Just think of all the resources Washington expends  regulating and tracking Bank of America. Are cryptocurrencies too small to care about? I’m not sure Washington even knows if bitcoin is sinister or liberating. Quite frankly, with near-daily distractions of assorted perversions from public figures in the news, even big policy initiatives like tax reform have become a sideshow. So, when we talk about something as complicated as bitcoin, it is unclear whether political leaders in Washington will care about cryptocurrency anytime soon absent something big happening.

For now, however, Reps. Jared Polis (D-Colo.) and David Schweikert (R-Ariz.), co-chairs of something called the Congressional Blockchain Caucus, introduced the Cryptocurrency Tax Fairness Act of 2017 to create tax parity for cryptocurrencies. Instead of treating cryptocurrencies such as bitcoin like stock, their legislation would treat them like foreign currencies and allow consumers to more freely make payments with them. And a month before the House Financial Services subcommittee on terrorism and illicit finance held a hearing in June called “Virtual Currency: Financial Innovation and National Security Implications,” Rep. Kathleen Rice (D-N.Y.) introduced the Homeland Security Assessment of Terrorists Use of Virtual Currencies Act, which the House later passed with the goal of preventing terrorist subversion of lawful cryptocurrency exchanges. Neither of these bills have been signed into law, but at least they show some awareness and activity.

The worldwide acceptance of dollars is an important pillar of American soft power that is eroding on multiple fronts around the world. Too few have made addressing cryptocurrencies a priority, and too few understand how they work and their implications for the United States. A few hearings have been held, a few bills have been considered, and a few lawyers and lobbyists are staking out some turf. However, there is a think tank in Washington – the Coin Center – which bills itself as “the leading non-profit research and advocacy center focused on the public policy issues facing cryptocurrency and decentralized computing technologies like Bitcoin and Ethereum.” It appears to be a tech-y, entrepreneurial enterprise that includes seriously credentialed people such as Marc Andreessen of the VC firm Andreessen Horowitz and former deputy assistant attorney general Jason Weinstein of the law firm Steptoe & Johnson. Good for them.
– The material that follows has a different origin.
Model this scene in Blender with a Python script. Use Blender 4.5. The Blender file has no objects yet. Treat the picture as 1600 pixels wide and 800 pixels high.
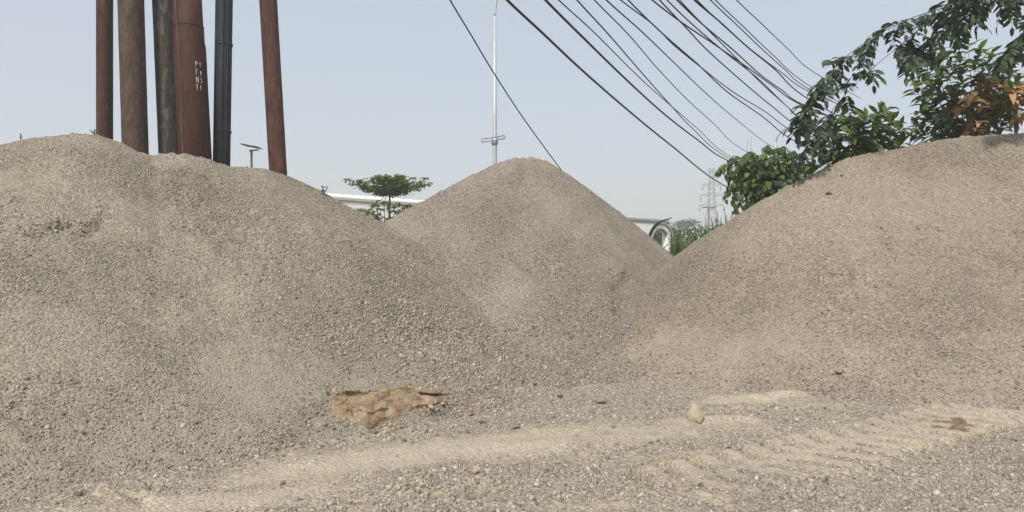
import bpy, math, random
import numpy as np
from mathutils import Vector, noise as mnoise

random.seed(7)
RNG = np.random.default_rng(11)
R = math.radians
S = bpy.context.scene
COL = S.collection
F = 1200.0            # focal length in photo pixels (photo 1600 x 800)
EYE = 1.6

def P(px, py, Z):
    """point at depth Z metres on the sight line through photo pixel (px, py)"""
    return Vector(((px - 800) / F * Z, Z, EYE - (py - 400) / F * Z))

# ------------------------------------------------------------------ noise
def _hash(ix, iy, seed):
    h = (ix.astype(np.int64) * 374761393 + iy.astype(np.int64) * 668265263 + seed * 1442695041) & 0xFFFFFFFF
    h = ((h ^ (h >> 13)) * 1274126177) & 0xFFFFFFFF
    h = ((h ^ (h >> 16)) * 2246822519) & 0xFFFFFFFF
    return ((h ^ (h >> 15)) & 0xFFFF) / 65535.0

def vnoise(x, y, seed=0):
    ix = np.floor(x); iy = np.floor(y)
    fx = x - ix; fy = y - iy
    ux = fx * fx * (3 - 2 * fx); uy = fy * fy * (3 - 2 * fy)
    a = _hash(ix, iy, seed); b = _hash(ix + 1, iy, seed)
    c = _hash(ix, iy + 1, seed); d = _hash(ix + 1, iy + 1, seed)
    return (a + (b - a) * ux + (c - a) * uy + (a - b - c + d) * ux * uy) * 2 - 1

def fbm(x, y, scale, octv=3, seed=0):
    v = np.zeros_like(x, dtype=float); amp = 1.0; tot = 0; f = 1.0 / scale
    ca, sa = math.cos(0.6), math.sin(0.6)
    for o in range(octv):
        v += amp * vnoise((x * ca - y * sa) * f + 31.7 * o, (x * sa + y * ca) * f - 17.3 * o, seed + o)
        tot += amp; amp *= 0.5; f *= 2.03
        x, y = x * ca - y * sa, x * sa + y * ca
    return v / tot

def smooth(a, b, x):
    t = np.clip((x - a) / (b - a), 0, 1)
    return t * t * (3 - 2 * t)

# ------------------------------------------------------------------ mesh helpers
def np_mesh(name, verts, faces):
    """verts (N,3); faces list of (M,k) int arrays"""
    me = bpy.data.meshes.new(name)
    verts = np.ascontiguousarray(verts, dtype=np.float32)
    me.vertices.add(len(verts)); me.vertices.foreach_set('co', verts.ravel())
    fl = [np.asarray(f, dtype=np.int32) for f in faces if len(f)]
    loops = np.concatenate([f.ravel() for f in fl])
    sizes = np.concatenate([np.full(len(f), f.shape[1], dtype=np.int32) for f in fl])
    starts = np.concatenate([[0], np.cumsum(sizes)[:-1]]).astype(np.int32)
    me.loops.add(len(loops)); me.loops.foreach_set('vertex_index', loops)
    me.polygons.add(len(sizes)); me.polygons.foreach_set('loop_start', starts)
    try: me.polygons.foreach_set('loop_total', sizes)
    except Exception: pass
    me.update(calc_edges=True); me.validate()
    return me

class MB:
    def __init__(s): s.v = []; s.f = {}; s.n = 0
    def add(s, v, *fs):
        v = np.asarray(v, dtype=float).reshape(-1, 3)
        for f in fs:
            f = np.asarray(f, dtype=np.int64)
            s.f.setdefault(f.shape[1], []).append(f + s.n)
        s.v.append(v); s.n += len(v)
    def mesh(s, name, off=(0, 0, 0)):
        v = np.concatenate(s.v) - np.array(off)
        return np_mesh(name, v, [np.concatenate(x) for x in s.f.values()])

def shade(me, on=True):
    me.polygons.foreach_set('use_smooth', np.full(len(me.polygons), on, dtype=bool)); me.update()

def tagit(o, label=None, cat=None, group=None, kind=None):
    if label: o['label'] = label
    if cat: o['category'] = cat
    if group: o['group'] = group
    if kind: o['kind'] = kind
    return o

def thing(name, label, cat, base, group=None):
    o = bpy.data.objects.new(name, None); COL.objects.link(o)
    o.location = base; o.empty_display_size = 0.1
    return tagit(o, label, cat, group)

def base_of(o):
    while o.parent: o = o.parent
    return o.location

def part(name, mb, mat, parent, smooth_=False, label=None):
    me = mb.mesh(name, base_of(parent)); me.materials.append(mat)
    if smooth_: shade(me)
    o = bpy.data.objects.new(name, me); COL.objects.link(o); o.parent = parent
    if label: o['label'] = label
    return o

def solo(name, mb, mat, base, label, cat, group=None, kind=None, smooth_=False):
    me = mb.mesh(name, base); me.materials.append(mat)
    if smooth_: shade(me)
    o = bpy.data.objects.new(name, me); COL.objects.link(o); o.location = base
    return tagit(o, label, cat, group, kind)

def tube(mb, pts, rad, sides=8, cap=True, phase=0.0):
    pts = [Vector(p) for p in pts]; n = len(pts)
    if not hasattr(rad, '__len__'): rad = [rad] * n
    ref = None; V = []
    for i in range(n):
        t = (pts[min(i + 1, n - 1)] - pts[max(i - 1, 0)])
        t = t.normalized() if t.length > 1e-9 else Vector((0, 0, 1))
        if ref is None:
            ref = Vector((0, -1, 0)) if abs(t.y) < 0.9 else Vector((1, 0, 0))
        u = (ref - t * ref.dot(t)).normalized(); w = t.cross(u); ref = u
        for k in range(sides):
            a = phase + 2 * math.pi * k / sides
            V.append(pts[i] + (u * math.cos(a) + w * math.sin(a)) * rad[i])
    q = [[i * sides + k, i * sides + (k + 1) % sides, (i + 1) * sides + (k + 1) % sides, (i + 1) * sides + k]
         for i in range(n - 1) for k in range(sides)]
    fs = [np.array(q)]
    if cap:
        fs.append(np.array([[k for k in range(sides)][::-1]])); fs.append(np.array([[(n - 1) * sides + k for k in range(sides)]]))
    mb.add([tuple(v) for v in V], *fs)

def box(mb, c, sx, sy, sz, rz=0.0):
    V = []
    ca, sa = math.cos(rz), math.sin(rz)
    for z in (-1, 1):
        for x, y in ((-1, -1), (1, -1), (1, 1), (-1, 1)):
            X, Y = x * sx / 2, y * sy / 2
            V.append((c[0] + X * ca - Y * sa, c[1] + X * sa + Y * ca, c[2] + z * sz / 2))
    mb.add(V, np.array([[3, 2, 1, 0], [4, 5, 6, 7], [0, 1, 5, 4], [1, 2, 6, 5], [2, 3, 7, 6], [3, 0, 4, 7]]))

def catmull(pts, per=8):
    pts = [Vector(p) for p in pts]
    ext = [pts[0] * 2 - pts[1]] + pts + [pts[-1] * 2 - pts[-2]]
    out = []
    for i in range(1, len(ext) - 2):
        p0, p1, p2, p3 = ext[i - 1:i + 3]
        for k in range(per):
            t = k / per
            out.append(0.5 * ((2 * p1) + (p2 - p0) * t + (2 * p0 - 5 * p1 + 4 * p2 - p3) * t * t + (3 * p1 - p0 - 3 * p2 + p3) * t ** 3))
    out.append(pts[-1])
    return out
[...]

Our leaders in Washington must ask themselves, could non-state, digital currencies affect the economy just like non-state actors (Islamic State, Hezbollah, etc.) affect our geopolitics? It appears the potential is significant.

Anyway, I never really understood what swaps and derivatives were, but they were big and they were associated with the causes of the Great Recession. In 2008, all the smart people seemed to understand these instruments right up until they didn’t.

Understanding the growth and possible impact of cryptocurrencies isn’t easy, but it is important. Our policymakers shouldn’t be caught napping. The rise and potential fall of digital currencies will have consequences. In Washington we need more adult supervision and behavior, and less of whatever is happening now.